Circular economy is increasingly brought up as a way to make a transition toward sustainable society within the planetary boundaries. With your expertise in sustainable consumption and marketing, what opportunities with the circular economy do you see today? And what challenges and risks may come with its increasing popularity?    

– I usually say, somewhat sloppily, that more circular economy is good but less consumption is better. The opportunities lie in the fact that our economy and entire consumption system today is only to a tiny extent circular, in the true sense of the word. So there is enormous potential for improvement. At the same time, by falling into a belief that circular economy is going to save us, for example when it comes to biodiversity and the climate crisis, we risk using it as an alibi not to work with the things that really make a difference - reducing the overall levels of consumption.

– A hard nut to crack is that when markets are created to circulate materials, all actors want compensation for their efforts. This can entail that the costs for recycled materials will be considerably higher than for the virgin materials over a long period of time, if we do not combine the “circularity” with adjusting the costs for the latter. In addition, as the world population is growing, it is an open question how long the inputs can actually be circulated without adding new materials all the time.
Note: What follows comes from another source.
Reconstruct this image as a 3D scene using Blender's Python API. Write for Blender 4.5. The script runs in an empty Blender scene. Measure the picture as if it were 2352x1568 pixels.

If circularity is to become a factor in sustainability transition to be reckoned with, we must remain aware about all problems that need to be solved.
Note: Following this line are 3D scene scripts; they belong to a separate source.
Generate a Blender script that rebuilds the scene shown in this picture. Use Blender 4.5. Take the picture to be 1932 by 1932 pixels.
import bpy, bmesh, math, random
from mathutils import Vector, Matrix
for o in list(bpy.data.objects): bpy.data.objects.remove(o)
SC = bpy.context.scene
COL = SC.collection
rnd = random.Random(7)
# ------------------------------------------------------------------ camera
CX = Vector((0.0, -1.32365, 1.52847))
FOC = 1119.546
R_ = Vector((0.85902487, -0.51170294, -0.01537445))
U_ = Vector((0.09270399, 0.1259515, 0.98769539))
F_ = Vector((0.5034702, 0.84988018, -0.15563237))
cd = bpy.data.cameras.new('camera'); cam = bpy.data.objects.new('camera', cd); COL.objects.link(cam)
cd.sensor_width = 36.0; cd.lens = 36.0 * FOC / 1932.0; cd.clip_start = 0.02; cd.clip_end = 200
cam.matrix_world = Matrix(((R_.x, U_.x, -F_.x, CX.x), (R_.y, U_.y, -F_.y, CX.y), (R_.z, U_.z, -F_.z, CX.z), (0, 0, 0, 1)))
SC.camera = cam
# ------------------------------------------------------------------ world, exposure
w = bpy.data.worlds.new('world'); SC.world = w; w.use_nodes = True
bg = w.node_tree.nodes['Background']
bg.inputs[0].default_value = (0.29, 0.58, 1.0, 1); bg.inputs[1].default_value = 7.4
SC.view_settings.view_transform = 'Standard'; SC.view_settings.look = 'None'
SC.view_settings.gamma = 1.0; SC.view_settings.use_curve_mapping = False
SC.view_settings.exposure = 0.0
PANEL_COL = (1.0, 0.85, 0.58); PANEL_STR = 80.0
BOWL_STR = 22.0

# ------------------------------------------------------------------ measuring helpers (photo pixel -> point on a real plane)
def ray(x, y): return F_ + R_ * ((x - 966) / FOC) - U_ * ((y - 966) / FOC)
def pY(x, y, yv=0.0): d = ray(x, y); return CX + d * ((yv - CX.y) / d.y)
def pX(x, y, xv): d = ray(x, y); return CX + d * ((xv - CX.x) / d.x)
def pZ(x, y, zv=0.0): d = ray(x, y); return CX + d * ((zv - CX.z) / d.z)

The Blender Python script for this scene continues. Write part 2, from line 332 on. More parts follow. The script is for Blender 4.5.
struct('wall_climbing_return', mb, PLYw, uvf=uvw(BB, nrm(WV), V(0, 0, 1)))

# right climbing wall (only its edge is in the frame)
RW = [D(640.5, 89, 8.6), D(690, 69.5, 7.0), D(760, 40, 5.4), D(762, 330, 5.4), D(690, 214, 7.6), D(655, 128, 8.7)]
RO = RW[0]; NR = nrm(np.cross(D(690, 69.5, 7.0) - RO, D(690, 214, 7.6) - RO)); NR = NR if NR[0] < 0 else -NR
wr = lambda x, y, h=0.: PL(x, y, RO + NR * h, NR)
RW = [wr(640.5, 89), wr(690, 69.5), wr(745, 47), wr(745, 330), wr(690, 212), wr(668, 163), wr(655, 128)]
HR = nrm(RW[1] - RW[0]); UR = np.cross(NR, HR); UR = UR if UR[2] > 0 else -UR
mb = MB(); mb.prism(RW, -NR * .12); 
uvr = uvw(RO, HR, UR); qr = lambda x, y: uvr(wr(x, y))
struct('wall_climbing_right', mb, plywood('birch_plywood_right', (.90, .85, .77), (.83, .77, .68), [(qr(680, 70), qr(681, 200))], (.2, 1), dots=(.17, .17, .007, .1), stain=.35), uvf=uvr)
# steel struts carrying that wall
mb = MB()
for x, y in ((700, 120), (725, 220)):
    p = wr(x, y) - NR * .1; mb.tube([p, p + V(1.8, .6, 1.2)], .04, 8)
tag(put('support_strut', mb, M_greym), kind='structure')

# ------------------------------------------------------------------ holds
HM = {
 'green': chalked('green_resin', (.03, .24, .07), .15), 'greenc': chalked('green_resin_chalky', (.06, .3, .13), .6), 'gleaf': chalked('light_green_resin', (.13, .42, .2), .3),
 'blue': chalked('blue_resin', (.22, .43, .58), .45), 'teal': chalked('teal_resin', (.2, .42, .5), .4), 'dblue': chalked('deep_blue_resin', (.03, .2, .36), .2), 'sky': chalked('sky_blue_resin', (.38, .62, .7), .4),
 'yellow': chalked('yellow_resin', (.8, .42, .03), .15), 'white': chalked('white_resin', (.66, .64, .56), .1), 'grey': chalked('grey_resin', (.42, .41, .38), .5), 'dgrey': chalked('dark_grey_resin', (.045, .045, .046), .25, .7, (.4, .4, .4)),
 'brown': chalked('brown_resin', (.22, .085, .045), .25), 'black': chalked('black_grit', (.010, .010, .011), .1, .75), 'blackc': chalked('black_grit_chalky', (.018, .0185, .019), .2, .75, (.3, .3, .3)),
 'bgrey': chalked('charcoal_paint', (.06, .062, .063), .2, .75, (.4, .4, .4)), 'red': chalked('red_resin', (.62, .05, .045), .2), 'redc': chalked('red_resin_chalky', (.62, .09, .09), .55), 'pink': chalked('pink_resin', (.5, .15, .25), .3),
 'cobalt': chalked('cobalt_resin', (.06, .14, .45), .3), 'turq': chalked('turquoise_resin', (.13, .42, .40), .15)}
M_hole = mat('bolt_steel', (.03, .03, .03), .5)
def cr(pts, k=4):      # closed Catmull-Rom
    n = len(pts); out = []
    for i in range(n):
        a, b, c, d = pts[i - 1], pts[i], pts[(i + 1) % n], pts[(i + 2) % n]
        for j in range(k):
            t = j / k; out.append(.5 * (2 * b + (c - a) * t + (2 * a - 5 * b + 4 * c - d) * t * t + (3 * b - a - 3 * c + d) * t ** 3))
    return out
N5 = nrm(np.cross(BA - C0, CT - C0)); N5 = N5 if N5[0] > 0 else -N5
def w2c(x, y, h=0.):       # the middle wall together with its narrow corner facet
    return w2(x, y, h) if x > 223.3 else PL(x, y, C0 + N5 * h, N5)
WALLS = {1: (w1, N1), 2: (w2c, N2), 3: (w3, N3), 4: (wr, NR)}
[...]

You defended your doctoral thesis back in 2009 on green consumer behaviour, and how our personal values and norms are important for reduced car use and adoption of alternative fuel vehicles. How has the discussion around these topics and your own thinking developed over the recent decade?

– Many more recognize today how important personal and social norms are for the choices that consumers make, but also that these values interact with other factors such as emotions and the willingness to try new products and solutions. It is still only a small fraction of the population who are ready to make sacrifices to reach personal or global climate goals. Even if these people are very important as pioneers, it would have a much greater effect if the majority made a little transition in the right direction.
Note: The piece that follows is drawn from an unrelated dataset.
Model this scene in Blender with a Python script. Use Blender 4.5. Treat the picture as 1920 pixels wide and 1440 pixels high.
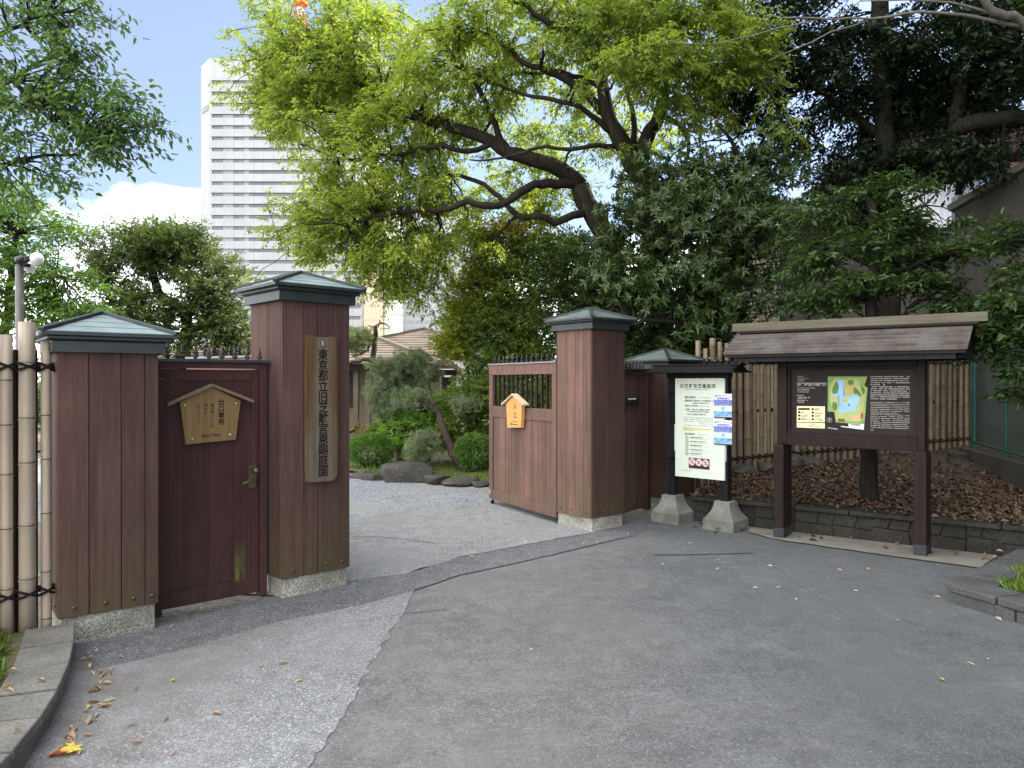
import bpy, bmesh, math, random
import numpy as np
from mathutils import Vector, Matrix
R = math.radians
rng = np.random.default_rng(7)
random.seed(7)
for o in list(bpy.data.objects):
    bpy.data.objects.remove(o, do_unlink=True)
S = bpy.context.scene
COL = S.collection

# ------------------------------------------------------------------ camera
cam_d = bpy.data.cameras.new('camera')
cam = bpy.data.objects.new('camera', cam_d); COL.objects.link(cam)
cam_d.sensor_width = 36.0
cam_d.lens = 1400.0 / 1920 * 36
cam_d.clip_start = 0.05; cam_d.clip_end = 5000
cam.location = (0, 0, 1.7)
cam.rotation_euler = (R(90) - 0.0033, 0, 0)
S.camera = cam

# ------------------------------------------------------------------ sun, sky, exposure
SUN_EL = R(42); SUN_AZ = math.atan2(0.80, 0.60)      # azimuth measured from +Y towards +X
sd = Vector((math.sin(SUN_AZ) * math.cos(SUN_EL), math.cos(SUN_AZ) * math.cos(SUN_EL), math.sin(SUN_EL)))
sun_d = bpy.data.lights.new('sun', 'SUN'); sun_d.energy = 4.6; sun_d.angle = R(0.6); sun_d.color = (1, 0.93, 0.82)
sun = bpy.data.objects.new('sun', sun_d); COL.objects.link(sun)
sun.rotation_euler = sd.to_track_quat('Z', 'Y').to_euler()
sun.location = (0, 0, 60)

W = bpy.data.worlds.new("World"); S.world = W; W.use_nodes = True
nt = W.node_tree; nt.nodes.clear()
def wn(t, **kw):
    n = nt.nodes.new(t)
    for k, v in kw.items(): setattr(n, k, v)
    return n
def wmath(op, a, b=None, c=None, clamp=False):
    n = wn('ShaderNodeMath', operation=op, use_clamp=clamp)
    for i, x in enumerate((a, b, c)):
        if x is None: continue
        if isinstance(x, (int, float)): n.inputs[i].default_value = x
        else: nt.links.new(x, n.inputs[i])
    return n.outputs[0]
sky = wn('ShaderNodeTexSky', sky_type='NISHITA', sun_disc=False, sun_elevation=SUN_EL, sun_rotation=SUN_AZ)
sky.air_density = 1.0; sky.dust_density = 0.6; sky.ozone_density = 3.5
tc = wn('ShaderNodeTexCoord')
sep = wn('ShaderNodeSeparateXYZ'); nt.links.new(tc.outputs['Generated'], sep.inputs[0])
mp = wn('ShaderNodeMapping'); mp.inputs['Scale'].default_value = (3.2, 3.2, 6.5); mp.inputs['Location'].default_value = (1.3, 0.4, 0.0)
nt.links.new(tc.outputs['Generated'], mp.inputs[0])
nz = wn('ShaderNodeTexNoise'); nz.inputs['Scale'].default_value = 1.0; nz.inputs['Detail'].default_value = 7; nz.inputs['Roughness'].default_value = 0.55
nt.links.new(mp.outputs[0], nz.inputs[0])
# low cumulus bank near the horizon
low = wmath('MULTIPLY_ADD', sep.outputs[2], -5.5, 2.02, clamp=False)
cum = wmath('ADD', wmath('MULTIPLY', nz.outputs[0], 1.5), wmath('SUBTRACT', low, 1.38))
mr = wn('ShaderNodeMapRange'); mr.inputs[1].default_value = 0.36; mr.inputs[2].default_value = 0.62; nt.links.new(cum, mr.inputs[0])
# unseen bright cloud deck overhead and behind, added to light the shaded foreground
dot = wn('ShaderNodeVectorMath', operation='DOT_PRODUCT'); nt.links.new(tc.outputs['Generated'], dot.inputs[0]); dot.inputs[1].default_value = (-0.56, -0.34, 0.755)
back = wmath('ADD', dot.outputs['Value'], wmath('MULTIPLY', wmath('SUBTRACT', nz.outputs[0], 0.5), 0.9))
mr2 = wn('ShaderNodeMapRange'); mr2.inputs[1].default_value = 0.42; mr2.inputs[2].default_value = 0.74; nt.links.new(back, mr2.inputs[0])
mask = wmath('MAXIMUM', mr.outputs[0], mr2.outputs[0], clamp=True)
thin = wmath('MAXIMUM', mask, 0.06)
mix = wn('ShaderNodeMix', data_type='RGBA'); nt.links.new(thin, mix.inputs[0])
tint = wn('ShaderNodeMix', data_type='RGBA', blend_type='MULTIPLY'); tint.inputs[0].default_value = 1.0; tint.inputs[7].default_value = (0.72, 0.72, 0.80, 1)
nt.links.new(sky.outputs[0], tint.inputs[6]); nt.links.new(tint.outputs[2], mix.inputs[6])
CLOUD = 19.0
mix.inputs[7].default_value = (CLOUD * 0.97, CLOUD * 0.985, CLOUD, 1)
bg = wn('ShaderNodeBackground'); bg.inputs[1].default_value = 0.10
nt.links.new(mix.outputs[2], bg.inputs[0])
out = wn('ShaderNodeOutputWorld'); nt.links.new(bg.outputs[0], out.inputs[0])

S.view_settings.view_transform = 'Standard'; S.view_settings.look = 'None'
S.view_settings.exposure = 1.32; S.view_settings.gamma = 1.0
S.render.engine = 'CYCLES'
try:
    S.cycles.max_bounces = 8; S.cycles.transparent_max_bounces = 8; S.cycles.use_denoising = True
    S.cycles.sample_clamp_indirect = 6
except Exception: pass

# ------------------------------------------------------------------ photo geometry
FP, HV, CH = 1400.0, 715.4, 1.7
def at(u, v, Y): return np.array([(u - 960) / FP * Y, Y, CH + (HV - v) / FP * Y])
def G(u, v, z=0.0):
    Y = FP * (CH - z) / (v - HV); return ((u - 960) / FP * Y, Y)
def onplane(u, v, org, th, y=0.0):
    """pixel -> (x, z) on the vertical plane through org with heading th, set back y"""
    c, s = math.cos(th), math.sin(th); ox = org[0] - s * y; oy = org[1] + c * y
    k = (u - 960) / FP
    x = (k * oy - ox) / (c - k * s); Yd = oy + s * x
    return x, CH + (HV - v) / FP * Yd

# ------------------------------------------------------------------ mesh helpers
class MB:
    def __init__(s): s.v = []; s.f = []
    def add(s, vs, fs):
        b = len(s.v); s.v += [tuple(map(float, p)) for p in vs]; s.f += [tuple(b + i for i in f) for f in fs]; return s
    def hexa(s, p): return s.add(p, [(0,3,2,1),(4,5,6,7),(0,1,5,4),(1,2,6,5),(2,3,7,6),(3,0,4,7)])
    def box(s, x0, x1, y0, y1, z0, z1):
        return s.hexa([(x0,y0,z0),(x1,y0,z0),(x1,y1,z0),(x0,y1,z0),(x0,y0,z1),(x1,y0,z1),(x1,y1,z1),(x0,y1,z1)])
    def frus(s, a, z0, b, z1):   # a, b = (x0,x1,y0,y1)
        return s.hexa([(a[0],a[2],z0),(a[1],a[2],z0),(a[1],a[3],z0),(a[0],a[3],z0),(b[0],b[2],z1),(b[1],b[2],z1),(b[1],b[3],z1),(b[0],b[3],z1)])
    def prism_y(s, poly, y0, y1):   # poly in (x,z) counter-clockwise seen from -y
        n = len(poly); vs = [(x,y0,z) for x,z in poly] + [(x,y1,z) for x,z in poly]
        return s.add(vs, [tuple(range(n)), tuple(range(2*n-1, n-1, -1))] + [(i, i+n, (i+1)%n+n, (i+1)%n) for i in range(n)])
    def prism_x(s, poly, x0, x1):   # poly in (y,z)
        n = len(poly); vs = [(x0,y,z) for y,z in poly] + [(x1,y,z) for y,z in poly]
        return s.add(vs, [tuple(range(n-1,-1,-1)), tuple(range(n, 2*n))] + [(i, (i+1)%n, (i+1)%n+n, i+n) for i in range(n)])
    def slab(s, poly, z0, z1):      # poly in (x,y) ccw
        n = len(poly); vs = [(x,y,z0) for x,y in poly] + [(x,y,z1) for x,y in poly]
        return s.add(vs, [tuple(range(n-1,-1,-1)), tuple(range(n, 2*n))] + [(i, (i+1)%n, (i+1)%n+n, i+n) for i in range(n)])
    def beam(s, p, q, w, h, up=(0,0,1)):
        p, q = Vector(p), Vector(q); d = (q-p).normalized(); sd_ = d.cross(Vector(up)).normalized()*w/2; u_ = sd_.cross(d).normalized()*h/2
        return s.hexa([p-sd_-u_, p+sd_-u_, q+sd_-u_, q-sd_-u_, p-sd_+u_, p+sd_+u_, q+sd_+u_, q-sd_+u_])
    def tube(s, pts, rad, n=6, cap=True):
        pts = np.asarray(pts, float); m = len(pts)
        if np.isscalar(rad): rad = [rad]*m
        T = np.gradient(pts, axis=0); T /= np.linalg.norm(T, axis=1)[:,None] + 1e-12
        ref = np.array([0,0,1.0]) if abs(T[0][2]) < 0.9 else np.array([1.0,0,0])
        a = np.linspace(0, 2*np.pi, n, endpoint=False); b = len(s.v)
        U = np.cross(T[0], ref); U /= np.linalg.norm(U)
        for i in range(m):
            U = U - T[i]*np.dot(U, T[i]); U /= np.linalg.norm(U) + 1e-12; Vv = np.cross(T[i], U)
            for t in a: s.v.append(tuple(pts[i] + rad[i]*(np.cos(t)*U + np.sin(t)*Vv)))
        for i in range(m-1):
            for j in range(n): s.f.append((b+i*n+j, b+i*n+(j+1)%n, b+(i+1)*n+(j+1)%n, b+(i+1)*n+j))
        if cap: s.f.append(tuple(b+j for j in range(n-1,-1,-1))); s.f.append(tuple(b+(m-1)*n+j for j in range(n)))
        return s
    def lathe(s, prof, n=10, c=(0,0,0)):
        b = len(s.v); m = len(prof)
        for r, z in prof:
            for j in range(n):
                t = 2*math.pi*j/n; s.v.append((c[0]+r*math.cos(t), c[1]+r*math.sin(t), c[2]+z))
        for i in range(m-1):
            for j in range(n): s.f.append((b+i*n+j, b+i*n+(j+1)%n, b+(i+1)*n+(j+1)%n, b+(i+1)*n+j))
        s.f.append(tuple(b+j for j in range(n-1,-1,-1))); s.f.append(tuple(b+(m-1)*n+j for j in range(n)))
        return s
    def ball(s, c, r, n=8, m=6, sz=1.0):
        return s.lathe([(max(1e-4, r*math.sin(math.pi*i/m)), -r*sz*math.cos(math.pi*i/m)) for i in range(m+1)], n, c)
    def build(s, name, mat, parent=None, bevel=0, smooth=False, local=False):
        me = bpy.data.meshes.new(name)
        me.from_pydata(s.v, [], s.f); me.update()
        return link(name, me, mat, parent, bevel, smooth, local)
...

– During my time as a PhD student, I probably had a stronger belief that individual studies and projects can affect our understanding in significant ways than what I believe today. The research that we are doing is, without doubt, important and can make a difference - but mainly as an input to other studies; increasing our knowledge together with others. Even though the system based on publications and journals has its flaws, it is interesting to see how the knowledge is aggregating, developing, and improving and spreading also outside academia. It is a privilege to be a part of this process together with my colleagues, even though my contribution to the larger whole might be very tiny.

What role does RiseB play for our business school, and what future for the research group do you envision? 

– It is an important meeting point around sustainability and ethics, which sets a clear agenda.

The significance of RiseB is going to increase, in step with the growing societal problems and the need for business students, researchers and teachers to learn more about these issues.

It is hard to predict the future, but my hope is that we can work together for the group’s vibrant future at the business school.